## Exercise aim
Set down all of the data that follows word for word, without the images.

## Data segment

= = = =

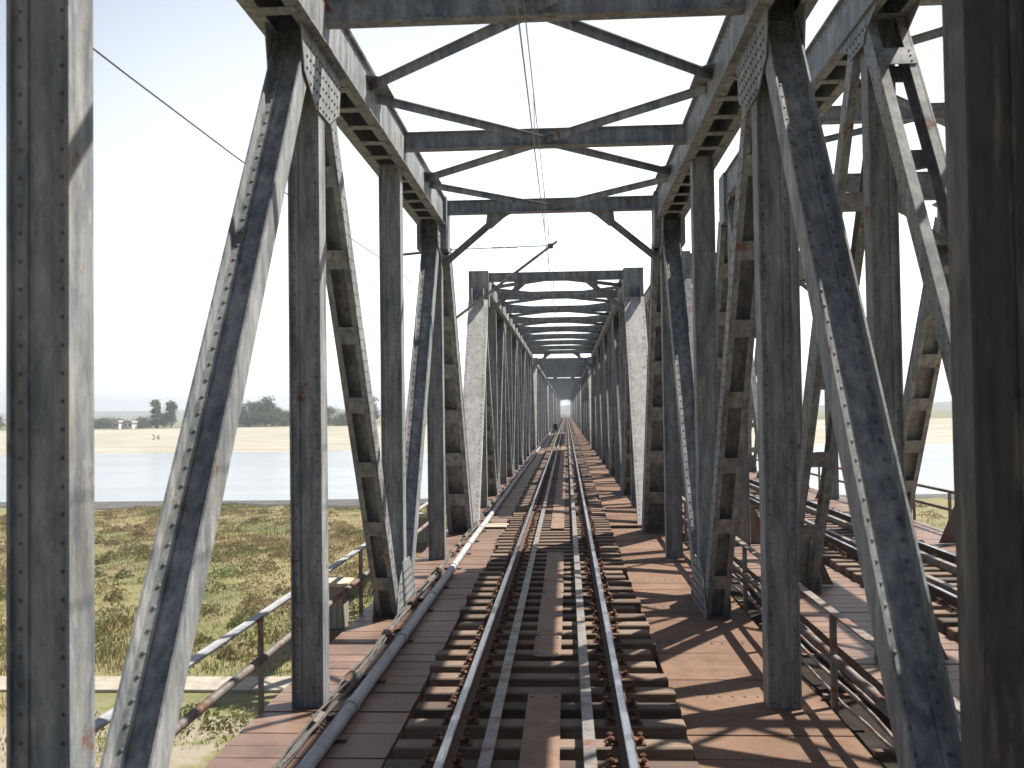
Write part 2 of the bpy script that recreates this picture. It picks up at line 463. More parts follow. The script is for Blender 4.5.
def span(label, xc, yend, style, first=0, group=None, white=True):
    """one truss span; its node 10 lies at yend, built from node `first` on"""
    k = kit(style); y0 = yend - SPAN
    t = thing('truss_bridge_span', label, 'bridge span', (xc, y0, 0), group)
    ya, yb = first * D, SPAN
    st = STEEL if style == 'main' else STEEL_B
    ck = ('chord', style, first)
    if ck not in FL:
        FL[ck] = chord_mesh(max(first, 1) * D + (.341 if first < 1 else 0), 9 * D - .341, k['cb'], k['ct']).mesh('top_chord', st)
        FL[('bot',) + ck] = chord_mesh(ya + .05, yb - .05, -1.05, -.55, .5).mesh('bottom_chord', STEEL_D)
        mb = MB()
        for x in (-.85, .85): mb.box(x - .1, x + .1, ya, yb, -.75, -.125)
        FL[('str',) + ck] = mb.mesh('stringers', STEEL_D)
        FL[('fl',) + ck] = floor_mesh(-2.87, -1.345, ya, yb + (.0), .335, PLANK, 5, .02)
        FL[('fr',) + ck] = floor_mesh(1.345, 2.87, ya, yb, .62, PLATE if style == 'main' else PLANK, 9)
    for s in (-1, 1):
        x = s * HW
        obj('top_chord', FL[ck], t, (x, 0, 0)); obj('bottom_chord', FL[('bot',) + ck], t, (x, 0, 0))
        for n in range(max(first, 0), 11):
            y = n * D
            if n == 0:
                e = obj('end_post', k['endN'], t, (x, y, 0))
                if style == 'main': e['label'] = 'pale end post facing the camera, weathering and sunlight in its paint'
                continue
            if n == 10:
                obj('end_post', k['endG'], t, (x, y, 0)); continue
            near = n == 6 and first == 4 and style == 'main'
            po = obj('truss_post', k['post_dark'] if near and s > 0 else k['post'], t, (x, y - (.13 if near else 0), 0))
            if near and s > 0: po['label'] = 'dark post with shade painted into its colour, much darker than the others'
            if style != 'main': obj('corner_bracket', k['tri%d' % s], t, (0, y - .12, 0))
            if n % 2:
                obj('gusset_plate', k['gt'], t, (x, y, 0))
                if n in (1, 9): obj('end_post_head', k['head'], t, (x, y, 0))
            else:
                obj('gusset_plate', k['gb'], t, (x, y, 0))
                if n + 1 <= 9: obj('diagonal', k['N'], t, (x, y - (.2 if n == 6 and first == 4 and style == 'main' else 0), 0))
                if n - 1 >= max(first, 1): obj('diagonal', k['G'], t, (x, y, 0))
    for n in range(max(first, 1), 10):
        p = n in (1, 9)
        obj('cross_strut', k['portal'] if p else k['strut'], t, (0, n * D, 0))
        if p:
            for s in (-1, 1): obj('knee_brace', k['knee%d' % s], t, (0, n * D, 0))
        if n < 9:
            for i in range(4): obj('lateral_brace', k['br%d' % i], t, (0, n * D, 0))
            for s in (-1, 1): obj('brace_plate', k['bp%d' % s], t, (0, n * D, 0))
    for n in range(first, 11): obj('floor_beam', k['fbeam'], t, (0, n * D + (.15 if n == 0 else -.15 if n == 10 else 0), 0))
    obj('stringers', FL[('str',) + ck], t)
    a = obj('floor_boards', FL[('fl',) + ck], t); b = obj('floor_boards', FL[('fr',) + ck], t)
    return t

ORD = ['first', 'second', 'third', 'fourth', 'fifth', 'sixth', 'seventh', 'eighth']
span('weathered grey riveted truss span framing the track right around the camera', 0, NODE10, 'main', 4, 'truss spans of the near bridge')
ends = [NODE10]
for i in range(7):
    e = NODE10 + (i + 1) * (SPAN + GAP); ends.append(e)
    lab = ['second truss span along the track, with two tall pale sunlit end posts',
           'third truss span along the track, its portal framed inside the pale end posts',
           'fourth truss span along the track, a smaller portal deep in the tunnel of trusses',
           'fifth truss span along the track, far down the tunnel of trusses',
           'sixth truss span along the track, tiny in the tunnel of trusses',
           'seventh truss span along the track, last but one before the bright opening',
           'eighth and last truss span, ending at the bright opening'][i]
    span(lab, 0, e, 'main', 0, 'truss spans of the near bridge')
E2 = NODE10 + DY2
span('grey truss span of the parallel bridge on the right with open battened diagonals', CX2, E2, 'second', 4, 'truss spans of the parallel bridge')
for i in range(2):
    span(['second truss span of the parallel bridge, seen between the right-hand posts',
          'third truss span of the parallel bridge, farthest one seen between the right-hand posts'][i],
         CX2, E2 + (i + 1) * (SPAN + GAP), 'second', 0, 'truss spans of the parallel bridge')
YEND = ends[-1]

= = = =

## The output
Write part 2 of the bpy script that recreates this picture. It picks up at line 463. More parts follow. The script is for Blender 4.5.
def span(label, xc, yend, style, first=0, group=None, white=True):
    """one truss span; its node 10 lies at yend, built from node `first` on"""
    k = kit(style); y0 = yend - SPAN
    t = thing('truss_bridge_span', label, 'bridge span', (xc, y0, 0), group)
    ya, yb = first * D, SPAN
    st = STEEL if style == 'main' else STEEL_B
    ck = ('chord', style, first)
    if ck not in FL:
        FL[ck] = chord_mesh(max(first, 1) * D + (.341 if first < 1 else 0), 9 * D - .341, k['cb'], k['ct']).mesh('top_chord', st)
        FL[('bot',) + ck] = chord_mesh(ya + .05, yb - .05, -1.05, -.55, .5).mesh('bottom_chord', STEEL_D)
        mb = MB()
        for x in (-.85, .85): mb.box(x - .1, x + .1, ya, yb, -.75, -.125)
        FL[('str',) + ck] = mb.mesh('stringers', STEEL_D)
        FL[('fl',) + ck] = floor_mesh(-2.87, -1.345, ya, yb + (.0), .335, PLANK, 5, .02)
        FL[('fr',) + ck] = floor_mesh(1.345, 2.87, ya, yb, .62, PLATE if style == 'main' else PLANK, 9)
    for s in (-1, 1):
        x = s * HW
        obj('top_chord', FL[ck], t, (x, 0, 0)); obj('bottom_chord', FL[('bot',) + ck], t, (x, 0, 0))
        for n in range(max(first, 0), 11):
            y = n * D
            if n == 0:
                e = obj('end_post', k['endN'], t, (x, y, 0))
                if style == 'main': e['label'] = 'pale end post facing the camera, weathering and sunlight in its paint'
                continue
            if n == 10:
                obj('end_post', k['endG'], t, (x, y, 0)); continue
            near = n == 6 and first == 4 and style == 'main'
            po = obj('truss_post', k['post_dark'] if near and s > 0 else k['post'], t, (x, y - (.13 if near else 0), 0))
            if near and s > 0: po['label'] = 'dark post with shade painted into its colour, much darker than the others'
            if style != 'main': obj('corner_bracket', k['tri%d' % s], t, (0, y - .12, 0))
            if n % 2:
                obj('gusset_plate', k['gt'], t, (x, y, 0))
                if n in (1, 9): obj('end_post_head', k['head'], t, (x, y, 0))
            else:
                obj('gusset_plate', k['gb'], t, (x, y, 0))
                if n + 1 <= 9: obj('diagonal', k['N'], t, (x, y - (.2 if n == 6 and first == 4 and style == 'main' else 0), 0))
                if n - 1 >= max(first, 1): obj('diagonal', k['G'], t, (x, y, 0))
    for n in range(max(first, 1), 10):
        p = n in (1, 9)
        obj('cross_strut', k['portal'] if p else k['strut'], t, (0, n * D, 0))
        if p:
            for s in (-1, 1): obj('knee_brace', k['knee%d' % s], t, (0, n * D, 0))
        if n < 9:
            for i in range(4): obj('lateral_brace', k['br%d' % i], t, (0, n * D, 0))
            for s in (-1, 1): obj('brace_plate', k['bp%d' % s], t, (0, n * D, 0))
    for n in range(first, 11): obj('floor_beam', k['fbeam'], t, (0, n * D + (.15 if n == 0 else -.15 if n == 10 else 0), 0))
    obj('stringers', FL[('str',) + ck], t)
    a = obj('floor_boards', FL[('fl',) + ck], t); b = obj('floor_boards', FL[('fr',) + ck], t)
    return t

ORD = ['first', 'second', 'third', 'fourth', 'fifth', 'sixth', 'seventh', 'eighth']
span('weathered grey riveted truss span framing the track right around the camera', 0, NODE10, 'main', 4, 'truss spans of the near bridge')
ends = [NODE10]
for i in range(7):
    e = NODE10 + (i + 1) * (SPAN + GAP); ends.append(e)
    lab = ['second truss span along the track, with two tall pale sunlit end posts',
           'third truss span along the track, its portal framed inside the pale end posts',
           'fourth truss span along the track, a smaller portal deep in the tunnel of trusses',
           'fifth truss span along the track, far down the tunnel of trusses',
           'sixth truss span along the track, tiny in the tunnel of trusses',
           'seventh truss span along the track, last but one before the bright opening',
           'eighth and last truss span, ending at the bright opening'][i]
    span(lab, 0, e, 'main', 0, 'truss spans of the near bridge')
E2 = NODE10 + DY2
span('grey truss span of the parallel bridge on the right with open battened diagonals', CX2, E2, 'second', 4, 'truss spans of the parallel bridge')
for i in range(2):
    span(['second truss span of the parallel bridge, seen between the right-hand posts',
          'third truss span of the parallel bridge, farthest one seen between the right-hand posts'][i],
         CX2, E2 + (i + 1) * (SPAN + GAP), 'second', 0, 'truss spans of the parallel bridge')
YEND = ends[-1]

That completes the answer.